Beginning the Pattern from a Rainy Walk: Pine Needle Memory

This second pattern started the same way the others did: on a morning walk.

It was gray, and it had rained overnight. We walked at Graham Creek again, mostly on the sandy paths. Before we arrived, I already knew I wanted to work with pine needles that day. I picked up a small handful as soon as we got there.

As we walked, I noticed how the rain had moved the needles around. On the sandy path, they had gathered into loose piles and often lined up side by side. Their shape made that happen naturally. In the grass next to the path, the needles stayed where they fell. The only difference was the surface underneath them.

That contrast became the starting point for the pattern. I wasn’t interested in copying what the needles looked like on the ground. I was interested in how they behaved.

The Artifact of the Day: Pine Needles After Rain

The needles I collected were long and narrow, some joined at a thicker base. By the time I picked them up, they were mostly dry, but their arrangement showed what the rain had done earlier. They moved, aligned, and settled where the sand allowed them to.

Rather than treating the needles as a subject to illustrate, I treated them as raw material.

Early Experiments

Back in the studio, I started by cutting the needle groups out of their backgrounds. I moved them around digitally to see what kinds of arrangements felt natural. Early versions that stayed close to the forest floor felt too literal and too busy.

I began duplicating and reflecting the needle groups. That added structure and made the compositions feel more complete. At the same time, it was easy to push things too far and end up with something decorative or stripe‑heavy.

Pulling Things Back

As the pattern developed, I focused on reducing density and slowing the repeat. I expanded the spacing, adjusted the angle slightly, and paid more attention to the negative space. That helped the pattern feel calmer and more usable at a larger scale.

At one point, I switched to a more delicate needle grouping with three needles joined at the base. The thicker cap added a bit of weight and helped define the structure without adding complexity.

Color Decisions

Color was harder to settle. When I sampled colors directly from the walk, the results felt too intense and seasonal. They pulled too much attention.

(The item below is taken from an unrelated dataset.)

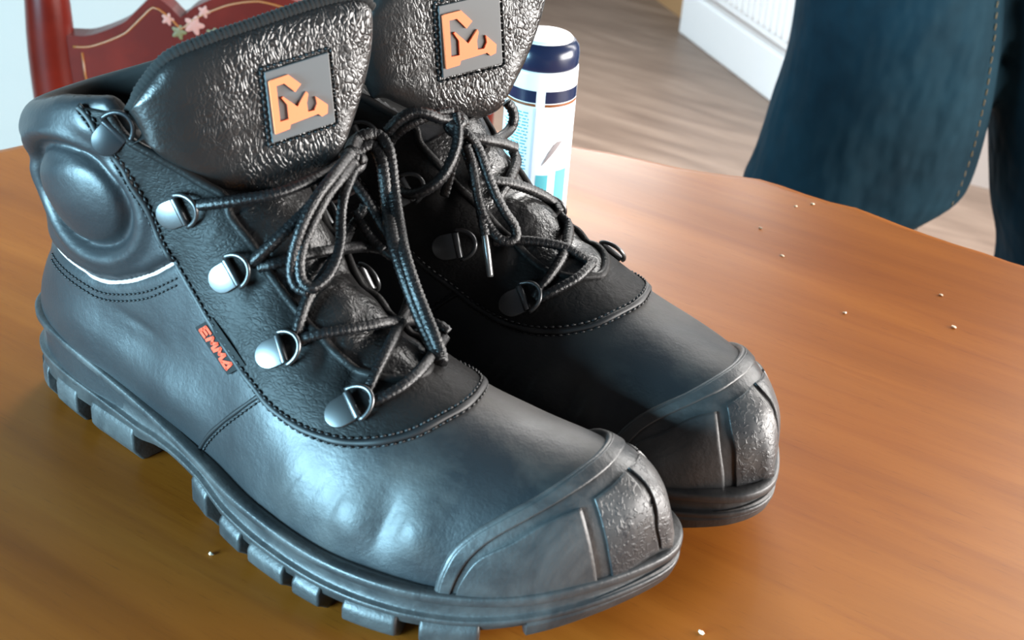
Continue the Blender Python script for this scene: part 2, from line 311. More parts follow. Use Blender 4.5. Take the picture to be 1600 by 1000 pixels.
def spline(P, step=None, n=None, closed=False):
    """Catmull-Rom through P, resampled evenly"""
    P = np.asarray(P, float)
    Q = np.concatenate([P[-1:], P, P[:2]]) if closed else np.concatenate([2 * P[:1] - P[1:2], P, 2 * P[-1:] - P[-2:-1]])
    o = []
    for i in range(1, len(Q) - 2):
        t = np.linspace(0, 1, 24, endpoint=False)[:, None]
        a, b, c, d = Q[i - 1], Q[i], Q[i + 1], Q[i + 2]
        o.append(0.5 * ((2 * b) + (c - a) * t + (2 * a - 5 * b + 4 * c - d) * t ** 2 + (3 * b - a - 3 * c + d) * t ** 3))
    o.append(Q[-2][None] if not closed else P[:1]); o = np.concatenate(o)
    L = np.r_[0, np.cumsum(np.linalg.norm(np.diff(o, axis=0), axis=1))]
    k = n if n else max(3, int(L[-1] / step) + 1)
    s = np.linspace(0, L[-1], k, endpoint=not closed)
    return np.stack([np.interp(s, L, o[:, j]) for j in range(o.shape[1])], 1)
def norm(v): return v / np.maximum(np.linalg.norm(v, axis=-1, keepdims=True), 1e-9)
def frames(P, up=None):
    T = norm(np.gradient(P, axis=0)); U = np.zeros_like(P)
    a = np.array([0, 0, 1.0]) if abs(T[0, 2]) < 0.9 else np.array([1.0, 0, 0])
    a = a - T[0] * (a @ T[0]); a /= np.linalg.norm(a)
    for i in range(len(P)):
        a = a - T[i] * (a @ T[i]); a /= max(np.linalg.norm(a), 1e-9); U[i] = a
    return T, U, np.cross(T, U)
def tube(P, r, seg=8, braid=0.0, flat=1.0, closed=False):
    T, U, W = frames(P); n = len(P)
    th = np.linspace(0, 2 * np.pi, seg, endpoint=False)
    r = np.broadcast_to(np.asarray(r, float), (n,))
    L = np.r_[0, np.cumsum(np.linalg.norm(np.diff(P, axis=0), axis=1))]
    R = r[:, None] * np.ones((1, seg))
    if braid: R = R * (1 + braid * np.cos(2 * th[None] + L[:, None] * 2.4) * np.cos(2 * th[None] - L[:, None] * 2.4))
    V = P[:, None] + R[..., None] * (np.cos(th)[None, :, None] * U[:, None] + flat * np.sin(th)[None, :, None] * W[:, None])
    V = V.reshape(-1, 3); F = []
    m = n if closed else n - 1
    for i in range(m):
        j = (i + 1) % n
        for k in range(seg): F.append((i * seg + k, i * seg + (k + 1) % seg, j * seg + (k + 1) % seg, j * seg + k))
    if not closed:
        F.append(tuple(range(seg - 1, -1, -1))); F.append(tuple((n - 1) * seg + k for k in range(seg)))
    return V, F
def prism(poly, A, U, Vv, Nn, h0, h1):
    """extrude a 2-D polygon lying in the frame A + x U + y V between heights h0..h1 along N"""
    poly = np.asarray(poly, float); n = len(poly)
    b = A + poly[:, :1] * U + poly[:, 1:] * Vv
    V = np.concatenate([b + Nn * h0, b + Nn * h1])
    F = [tuple(range(n - 1, -1, -1)), tuple(range(n, 2 * n))] + [(i, (i + 1) % n, n + (i + 1) % n, n + i) for i in range(n)]
    return V, F
def box(c, s):
    c = np.array(c, float); s = np.array(s, float) / 2
    V = np.array([c + s * np.array([a, b, d]) for a in (-1, 1) for b in (-1, 1) for d in (-1, 1)])
    return V, [(0, 1, 3, 2), (4, 6, 7, 5), (0, 4, 5, 1), (2, 3, 7, 6), (0, 2, 6, 4), (1, 5, 7, 3)]
def bevel(o, wdt, seg=2):
    m = o.modifiers.new('bevel', 'BEVEL'); m.width = wdt; m.segments = seg; m.limit_method = 'ANGLE'; return o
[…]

What finally worked was a monochromatic green. The needles weren’t green that morning, but they used to be. The color felt more like a memory of the material than a description of what I saw, and it let the pattern stay in the background.

Final Pattern

The final pattern reflects every other row vertically and repeats horizontally. The structure is open and even, with enough variation to keep it from feeling rigid. It doesn’t show pine needles on the ground, but it comes directly from watching how they lined up after the rain.

This pattern is part of the larger 100 Pattern Project, which is built around daily walks and close observation. Each design starts with something simple from the walk and gets translated into a repeat that can live in an interior space.

Seeing the Pattern in Use

Pine Needle Memory is a quiet, structural pattern developed from a rainy morning walk at Graham Creek in southern Alabama. The design is based on observing how long pine needles naturally align and settle on wet sand. The final repeat uses reflection and spacing to create a calm, open pattern intended to sit comfortably on a wall rather than stand out. The wallpaper is available through Spoonflower: https://www.spoonflower.com/en/fabric/21201783

The gallery below shows the pattern applied to Spoonflower products, with an emphasis on wallpaper. Seeing it at room scale helped confirm the quiet, ground-based feeling I was aiming for.

Conclusion

This pattern is part of the larger 100 Pattern Project, which is built around daily walks and simple observation. Each day begins with an artifact from the walk—in this case, a pine needle picked up after rain at Graham Creek. Starting with a specific, ordinary object helps keep the work grounded and manageable. The goal isn’t to invent ideas, but to pay attention to what’s already there and translate it into a pattern that can live in an interior space.